Stated exercise: Reproduce the entries exactly.

********

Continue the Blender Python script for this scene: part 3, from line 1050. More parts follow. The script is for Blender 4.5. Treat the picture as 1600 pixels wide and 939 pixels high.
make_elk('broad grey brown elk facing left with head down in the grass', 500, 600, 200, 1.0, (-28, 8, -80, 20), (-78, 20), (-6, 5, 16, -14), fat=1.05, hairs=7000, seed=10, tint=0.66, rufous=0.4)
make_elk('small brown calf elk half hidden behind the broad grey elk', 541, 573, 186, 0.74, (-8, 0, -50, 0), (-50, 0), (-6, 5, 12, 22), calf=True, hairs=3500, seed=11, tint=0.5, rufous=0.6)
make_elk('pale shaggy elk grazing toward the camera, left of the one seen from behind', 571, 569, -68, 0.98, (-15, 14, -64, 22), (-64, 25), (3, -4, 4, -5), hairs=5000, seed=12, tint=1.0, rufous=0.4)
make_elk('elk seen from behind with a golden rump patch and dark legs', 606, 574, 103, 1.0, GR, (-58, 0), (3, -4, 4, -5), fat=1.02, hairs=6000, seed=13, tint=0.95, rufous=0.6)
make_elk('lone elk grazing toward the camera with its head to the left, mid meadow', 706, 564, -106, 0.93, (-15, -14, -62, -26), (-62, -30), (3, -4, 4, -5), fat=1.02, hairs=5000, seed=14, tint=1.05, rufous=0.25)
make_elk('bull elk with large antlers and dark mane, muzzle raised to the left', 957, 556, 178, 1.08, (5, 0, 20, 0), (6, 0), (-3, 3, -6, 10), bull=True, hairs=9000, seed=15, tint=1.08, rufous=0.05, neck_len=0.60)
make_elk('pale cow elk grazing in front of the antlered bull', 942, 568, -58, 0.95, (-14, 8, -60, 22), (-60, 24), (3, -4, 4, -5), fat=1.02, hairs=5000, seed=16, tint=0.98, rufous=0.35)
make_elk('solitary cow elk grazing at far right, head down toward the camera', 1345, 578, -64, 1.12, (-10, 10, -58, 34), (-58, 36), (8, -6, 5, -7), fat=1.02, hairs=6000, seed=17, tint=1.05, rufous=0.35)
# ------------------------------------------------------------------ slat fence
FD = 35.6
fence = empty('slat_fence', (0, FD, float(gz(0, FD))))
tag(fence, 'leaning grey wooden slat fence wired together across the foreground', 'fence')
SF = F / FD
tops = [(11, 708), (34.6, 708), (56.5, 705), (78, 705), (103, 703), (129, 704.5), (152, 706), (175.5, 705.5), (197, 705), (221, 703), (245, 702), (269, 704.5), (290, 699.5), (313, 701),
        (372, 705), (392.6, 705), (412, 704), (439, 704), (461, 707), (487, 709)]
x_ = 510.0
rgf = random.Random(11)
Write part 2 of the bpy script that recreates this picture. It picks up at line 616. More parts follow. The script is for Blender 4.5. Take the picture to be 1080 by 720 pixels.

********

Answer below:
Continue the Blender Python script for this scene: part 3, from line 1050. More parts follow. The script is for Blender 4.5. Treat the picture as 1600 pixels wide and 939 pixels high.
make_elk('broad grey brown elk facing left with head down in the grass', 500, 600, 200, 1.0, (-28, 8, -80, 20), (-78, 20), (-6, 5, 16, -14), fat=1.05, hairs=7000, seed=10, tint=0.66, rufous=0.4)
make_elk('small brown calf elk half hidden behind the broad grey elk', 541, 573, 186, 0.74, (-8, 0, -50, 0), (-50, 0), (-6, 5, 12, 22), calf=True, hairs=3500, seed=11, tint=0.5, rufous=0.6)
make_elk('pale shaggy elk grazing toward the camera, left of the one seen from behind', 571, 569, -68, 0.98, (-15, 14, -64, 22), (-64, 25), (3, -4, 4, -5), hairs=5000, seed=12, tint=1.0, rufous=0.4)
make_elk('elk seen from behind with a golden rump patch and dark legs', 606, 574, 103, 1.0, GR, (-58, 0), (3, -4, 4, -5), fat=1.02, hairs=6000, seed=13, tint=0.95, rufous=0.6)
make_elk('lone elk grazing toward the camera with its head to the left, mid meadow', 706, 564, -106, 0.93, (-15, -14, -62, -26), (-62, -30), (3, -4, 4, -5), fat=1.02, hairs=5000, seed=14, tint=1.05, rufous=0.25)
make_elk('bull elk with large antlers and dark mane, muzzle raised to the left', 957, 556, 178, 1.08, (5, 0, 20, 0), (6, 0), (-3, 3, -6, 10), bull=True, hairs=9000, seed=15, tint=1.08, rufous=0.05, neck_len=0.60)
make_elk('pale cow elk grazing in front of the antlered bull', 942, 568, -58, 0.95, (-14, 8, -60, 22), (-60, 24), (3, -4, 4, -5), fat=1.02, hairs=5000, seed=16, tint=0.98, rufous=0.35)
make_elk('solitary cow elk grazing at far right, head down toward the camera', 1345, 578, -64, 1.12, (-10, 10, -58, 34), (-58, 36), (8, -6, 5, -7), fat=1.02, hairs=6000, seed=17, tint=1.05, rufous=0.35)
# ------------------------------------------------------------------ slat fence
FD = 35.6
fence = empty('slat_fence', (0, FD, float(gz(0, FD))))
tag(fence, 'leaning grey wooden slat fence wired together across the foreground', 'fence')
SF = F / FD
tops = [(11, 708), (34.6, 708), (56.5, 705), (78, 705), (103, 703), (129, 704.5), (152, 706), (175.5, 705.5), (197, 705), (221, 703), (245, 702), (269, 704.5), (290, 699.5), (313, 701),
        (372, 705), (392.6, 705), (412, 704), (439, 704), (461, 707), (487, 709)]
x_ = 510.0
rgf = random.Random(11)
Write part 2 of the bpy script that recreates this picture. It picks up at line 616. More parts follow. The script is for Blender 4.5. Take the picture to be 1080 by 720 pixels.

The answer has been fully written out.